SOURCE DATA →

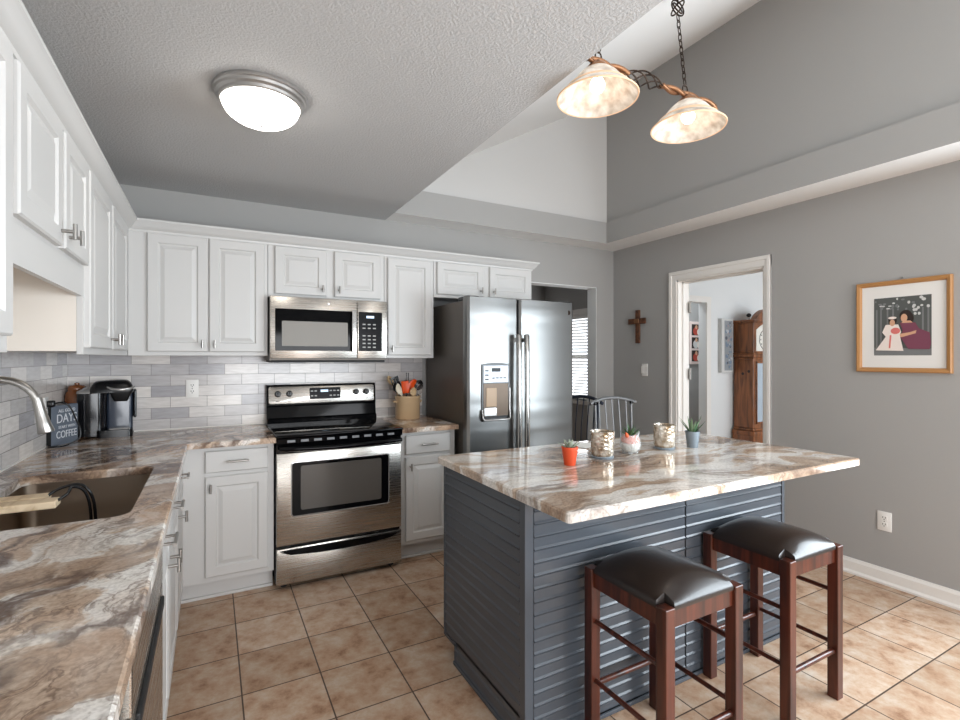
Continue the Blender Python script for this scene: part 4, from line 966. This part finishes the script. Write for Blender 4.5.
# coffee sign
sg = thing('coffee_sign', 'grey block sign with white coffee lettering leaning by the left wall', 'sign', (-0.794, 0.560, CT), R(68))
sg.rotation_euler = (0, 0, R(67))
b = MB(); b.box((-0.095, 0.0, 0.0), (0.095, 0.036, 0.208), 0.002); b.build('block', SLATE, sg)
b = MB(); b.box((-0.0965, 0.003, 0.001), (-0.095, 0.036, 0.207)); b.build('side_edge', BLACKM, sg)
T0 = lambda x, z: Matrix.Translation((x, -0.0006, z)) @ UP
text('ALL GOOD', 0.024, SIGNW, 'lettering_all_good', sg, T0(0.012, 0.178))
text('DAYS', 0.066, SIGNW, 'lettering_days', sg, T0(0.012, 0.136), sx=0.92)
text('START WITH', 0.021, SIGNW, 'lettering_start_with', sg, T0(0.012, 0.092))
text('COFFEE', 0.054, SIGNW, 'lettering_coffee', sg, T0(0.010, 0.052), sx=0.80)
# canister in the corner
t = thing('canister', 'brown glazed canister in the corner behind the sign', 'canister', (-0.797, 0.835, CT))
b = MB(); b.lathe([(0.0, 0.0), (0.052, 0.0), (0.056, 0.01), (0.056, 0.24), (0.050, 0.262), (0.040, 0.272)], n=28, cap1=True); b.build('jar', AMBER, t, 40)
b = MB(); b.lathe([(0.042, 0.272), (0.044, 0.285), (0.036, 0.298), (0.012, 0.303), (0.012, 0.312), (0.0, 0.316)], n=24); b.build('lid', AMBER, t, 50)
# black power cord with plug on the left wall outlet
def outlet(name, label, M, kind='outlet'):
    t = thing(name, label, 'wall plate' if kind == 'switch' else 'outlet'); t.matrix_world = M
    b = MB(); b.box((-0.036, -0.006, -0.058), (0.036, 0.0, 0.058), 0.004); b.build('cover_plate', PLATE, t, 40)
    if kind == 'outlet':
        b = MB()
        for z in (-0.02, 0.02):
            b.loft([[(x, y_, z + zz) for x, zz in rrect(-0.0165, -0.0145, 0.0165, 0.0145, 0.01, 4)] for y_ in (-0.006, -0.008)])
        b.build('receptacle', PLATE, t)
        b = MB()
        for z in (-0.02, 0.02):
            for x in (-0.0065, 0.0065): b.box((x - 0.0016, -0.0086, z - 0.001), (x + 0.0016, -0.0079, z + 0.0085))
            b.cyl((0, -0.0086, z - 0.0075), (0, -0.0079, z - 0.0075), 0.003, 8)
        b.cyl((0, -0.0066, 0), (0, -0.0059, 0), 0.003, 8)
        b.build('slots', SLOT, t)
    else:
        for x in ((-0.023, 0.023) if kind == 'switch2' else (0.0,)):
            b = MB(); b.box((x - 0.017, -0.009, -0.034), (x + 0.017, -0.005, 0.034), 0.002); b.build('rocker', PLATE, t)
    return t
outlet('wall_outlet', 'white outlet on the tile backsplash above the back counter', Matrix.Translation((-0.218, 0.9095, 1.158)))
outlet('wall_outlet', 'white outlet low on the grey right wall beyond the stools', Matrix.Translation((XR, -1.365, 0.376)) @ Matrix.Rotation(R(-90), 4, 'Z'))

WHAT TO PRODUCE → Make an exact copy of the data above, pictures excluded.

COMPLETE ANSWER →
Continue the Blender Python script for this scene: part 4, from line 966. This part finishes the script. Write for Blender 4.5.
# coffee sign
sg = thing('coffee_sign', 'grey block sign with white coffee lettering leaning by the left wall', 'sign', (-0.794, 0.560, CT), R(68))
sg.rotation_euler = (0, 0, R(67))
b = MB(); b.box((-0.095, 0.0, 0.0), (0.095, 0.036, 0.208), 0.002); b.build('block', SLATE, sg)
b = MB(); b.box((-0.0965, 0.003, 0.001), (-0.095, 0.036, 0.207)); b.build('side_edge', BLACKM, sg)
T0 = lambda x, z: Matrix.Translation((x, -0.0006, z)) @ UP
text('ALL GOOD', 0.024, SIGNW, 'lettering_all_good', sg, T0(0.012, 0.178))
text('DAYS', 0.066, SIGNW, 'lettering_days', sg, T0(0.012, 0.136), sx=0.92)
text('START WITH', 0.021, SIGNW, 'lettering_start_with', sg, T0(0.012, 0.092))
text('COFFEE', 0.054, SIGNW, 'lettering_coffee', sg, T0(0.010, 0.052), sx=0.80)
# canister in the corner
t = thing('canister', 'brown glazed canister in the corner behind the sign', 'canister', (-0.797, 0.835, CT))
b = MB(); b.lathe([(0.0, 0.0), (0.052, 0.0), (0.056, 0.01), (0.056, 0.24), (0.050, 0.262), (0.040, 0.272)], n=28, cap1=True); b.build('jar', AMBER, t, 40)
b = MB(); b.lathe([(0.042, 0.272), (0.044, 0.285), (0.036, 0.298), (0.012, 0.303), (0.012, 0.312), (0.0, 0.316)], n=24); b.build('lid', AMBER, t, 50)
# black power cord with plug on the left wall outlet
def outlet(name, label, M, kind='outlet'):
    t = thing(name, label, 'wall plate' if kind == 'switch' else 'outlet'); t.matrix_world = M
    b = MB(); b.box((-0.036, -0.006, -0.058), (0.036, 0.0, 0.058), 0.004); b.build('cover_plate', PLATE, t, 40)
    if kind == 'outlet':
        b = MB()
        for z in (-0.02, 0.02):
            b.loft([[(x, y_, z + zz) for x, zz in rrect(-0.0165, -0.0145, 0.0165, 0.0145, 0.01, 4)] for y_ in (-0.006, -0.008)])
        b.build('receptacle', PLATE, t)
        b = MB()
        for z in (-0.02, 0.02):
            for x in (-0.0065, 0.0065): b.box((x - 0.0016, -0.0086, z - 0.001), (x + 0.0016, -0.0079, z + 0.0085))
            b.cyl((0, -0.0086, z - 0.0075), (0, -0.0079, z - 0.0075), 0.003, 8)
        b.cyl((0, -0.0066, 0), (0, -0.0059, 0), 0.003, 8)
        b.build('slots', SLOT, t)
    else:
        for x in ((-0.023, 0.023) if kind == 'switch2' else (0.0,)):
            b = MB(); b.box((x - 0.017, -0.009, -0.034), (x + 0.017, -0.005, 0.034), 0.002); b.build('rocker', PLATE, t)
    return t
outlet('wall_outlet', 'white outlet on the tile backsplash above the back counter', Matrix.Translation((-0.218, 0.9095, 1.158)))
outlet('wall_outlet', 'white outlet low on the grey right wall beyond the stools', Matrix.Translation((XR, -1.365, 0.376)) @ Matrix.Rotation(R(-90), 4, 'Z'))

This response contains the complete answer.